It was just obviously not a game system and Philips was actually very clear in telling us that they didn’t believe the market for this device was games. There was a subtle hostility toward games that I noticed from the upper echelon of execs at AIM (American Interactive Media... Philips’ CDI software publishing arm). They were somewhat supportive of games for very young children as evidenced by the 4 out of 7 Spinnaker games being made for this market (Paint School I & II and Story Machine I & II). Philips thought that people would buy the machine for home educational purposes. Bernie Luskin was one of the top execs at AIM and his background was in College Level education systems. The other top exec at AIM, Gordon Stulberg was from the film business (not the game business). This all changed after the launch of the CDI platform because the only titles that actually sold were the game titles. I’m not sure how familiar you are with the original CDI launch titles but titles like the Treasures of the Smithsonian had multi-million dollar budgets while games like Laser Lords were closer to $700,000.

Spinnaker was an efficient outfit pumping out a range of software including the Paint School and Story Machine series, with early attempts at gaming in the form of Alice in Wonderland and Laser Lords.

Paint School 1 Paint School 2 Alice in Wonderland Laser Lords

There were other severe limitations to the hardware that concerned game development. The infrared controller was analog instead of digital and the infrared made it extremely slow and unresponsive. It had no MIDI music capability or sound effect generation processor. One might think (as Philips did) that those things wouldn’t be needed when you can play full CD audio or multiple levels of ADPCM (Adaptive Pulse Code Modulation) compressed audio. But, those forms of audio data had to either stream off the CD or be stored in memory and even the lowest level of ADPCM took up a lot more space than MIDI data or sound chip code. Of course, the cdrom was also a problem. The drive was single speed (1x) with really abysmal seek times. If you were streaming music off the cd you couldn’t go out and seek graphic data from the CD at the same time (unless you interleaved the graphics with the audio which was possible but that limited interactivity). There was also the issue of the small Non Volatile Ram Card as the only mass storage. So, you had a system which may have been better suited to large RPG or Strategy Games but couldn’t easily save complex game states.

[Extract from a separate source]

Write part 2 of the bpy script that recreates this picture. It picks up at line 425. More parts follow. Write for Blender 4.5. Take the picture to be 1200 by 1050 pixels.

Treasures of the Smithsonian Treasures of the Smithsonian

Multi-million dollar budgets allocated to mediocore projects such as 'Treasures of the Smithsonian' proved Philips had a major problem judging what CD-i owners actually wanted. With games outselling edutainment and reference titles by the lorry load its a mistake that cost Philips dearly.

We experimented with Clay Animation while at Spinnaker working on the launch titles. When we started the titles in 1987 the first affordable digital video capture cards were becoming available. We did all of the clay animation for Laser Lords and Alice In Wonderland using a video camera fed into a Targa graphics board. We wrote custom software so our clay animators could easily capture still frames and preview previously captured animation. The animation was displayed in a small window in RL7 (Run Length Encoded 7bit CLUT) mode which meant colors were limited to 128. Even though CDI was supposed to have MPEG I support it didn’t arrive in the emulation systems until very, very late in the development process. We couldn’t count on it being present so we didn’t use it in designing the games.

After the launch of Spinnaker’s seven CDI titles I left the company. Spinnaker did not have plans to continue CDI development. As an independent publisher I assume they realized they couldn’t make money developing for CDI without the development funding and R&D backing that Philips (AIM) was giving in the early years. I chose to start a new development company and was able to get development funding from AIM. Most of the CDI team from Spinnaker left to join this new group. This is where the Link and Zelda story begins. Somehow, Philips got a deal with Nintendo to license 5 characters. As I understood the arrangement it wasn’t a license of five games but 5 characters. A number of developers pitched AIM with ideas. I think AIM chose to go with the biggest names that Nintendo had at the time. We pitched separate ideas for a game starring Link and a separate one with Zelda. The development budgets were not high. As I recall they were perhaps around $600,000 each. We made a pitch that we could maximize the quality of the games by combining the funding to develop only one game engine that would be used by both games. This was in 1991-92 and even at this time a U.S. technical employee cost about $100,000 per year to support (salary, taxes, office space, equipment, insurance, administration costs). This was also a time when a 1GB hard drive cost $3000. We had a team of three programmers (other than myself), one audio engineer/composer, four artists and a producer. We had a single freelance writer who wrote the scripts and helped design both games.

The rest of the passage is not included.